JS: You seem to get into the head of a 12-year-old girl pretty damn well in Three Days to Never. Why is that? You have no children so how do you get that verisimilitude?
TP: Don’t tell anybody, but I’m probably off by a few years, actually! For six years I’ve been teaching writing classes two days a week at a high school, and it’s a very informal place — my classroom is the basement of a 19th Century building that used to be a Christian Science church, and there are no chairs, just a lot of bean-bags. The windows under the ceiling are ankle-level for people on the sidewalk outside. And I’m moderator of a physics-&-literature club that meets down there on Wednesdays, and one way and another I wind up spending a lot of time talking at random with 14- to 18-year-old boys and girls. (Luckily this is a "high school of the arts," and they all have to submit writing they’ve done to get chosen for it, and so they’re all very bright and surprisingly well-read.) I probably talk to them, in any given week, as much as I talk to adults. I’m lucky all my characters don’t talk and think like teenagers. I’m lucky I don’t, if in fact I don’t.
TP: Incidentally, this is a great job. My classes are just explaining how writing works, and my boss is Jim Blaylock.
JS: Working on a novel now? What is it?
TP: The new one is going to be set in Victorian London. Right now I’m putting together six feet or so of books on then and there, and they’ll doubtless lead me to more, on God knows what subjects. I’m sure I’ll find lots of details that are too cool not to use, and see evidence of supernatural business going on!
TP: I sent the editor two outlines — book outlines are just bluff and guesswork, written before I do any research — and she said go with the Victorian one. But the other was going to involve mountain-climbing. I’ve been reading a lot of horrifying non-fiction books about guys climbing Everest and the Eiger, and I would like the excuse some day to research all that. It’s made me resolve never to even go on a steep hike, but I can send my poor characters up those mountains!

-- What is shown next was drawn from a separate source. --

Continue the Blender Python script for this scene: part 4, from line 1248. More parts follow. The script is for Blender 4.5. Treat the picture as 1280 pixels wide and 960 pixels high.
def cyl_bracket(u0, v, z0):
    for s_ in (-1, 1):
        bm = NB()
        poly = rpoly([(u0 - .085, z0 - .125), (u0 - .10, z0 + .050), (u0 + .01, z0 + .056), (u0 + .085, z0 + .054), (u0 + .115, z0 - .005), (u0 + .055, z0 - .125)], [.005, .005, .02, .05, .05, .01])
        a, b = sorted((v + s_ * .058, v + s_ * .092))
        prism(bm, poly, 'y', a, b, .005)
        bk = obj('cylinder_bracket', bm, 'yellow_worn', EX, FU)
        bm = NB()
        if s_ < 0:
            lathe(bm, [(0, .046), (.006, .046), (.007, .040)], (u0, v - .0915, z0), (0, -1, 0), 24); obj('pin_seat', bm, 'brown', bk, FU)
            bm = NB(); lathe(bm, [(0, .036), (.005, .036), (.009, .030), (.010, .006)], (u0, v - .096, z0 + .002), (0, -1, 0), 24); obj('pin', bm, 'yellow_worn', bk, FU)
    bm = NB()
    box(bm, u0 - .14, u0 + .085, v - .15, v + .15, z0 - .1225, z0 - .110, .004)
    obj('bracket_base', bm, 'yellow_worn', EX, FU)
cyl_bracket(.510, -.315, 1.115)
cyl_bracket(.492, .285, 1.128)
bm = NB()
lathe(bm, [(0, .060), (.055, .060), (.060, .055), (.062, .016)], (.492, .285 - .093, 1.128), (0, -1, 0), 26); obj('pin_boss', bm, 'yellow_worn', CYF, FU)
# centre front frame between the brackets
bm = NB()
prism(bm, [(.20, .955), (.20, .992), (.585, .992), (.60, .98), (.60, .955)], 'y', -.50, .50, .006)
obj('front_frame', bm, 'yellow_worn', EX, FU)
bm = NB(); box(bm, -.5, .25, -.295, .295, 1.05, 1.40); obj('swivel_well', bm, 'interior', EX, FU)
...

JS: You have someone hiding a gun in a cat box in your new novel. How’d you ever think of that? Wait, could it be...that you have 800 cats?
TP: That’s correct.
TP: I guess I do see cat boxes as a more standard item of furniture than many people would! Incidentally, it’s not 800. We figure we have more than ten cats, and less than twenty. We could easily name them off and count up the number, but we don’t think we’d be happier knowing it than we are not knowing it. I’ve got one on my lap now, trying to help me type.
TP: And I’d never hide a gun in a cat box. Some moron cat would manage to fire it.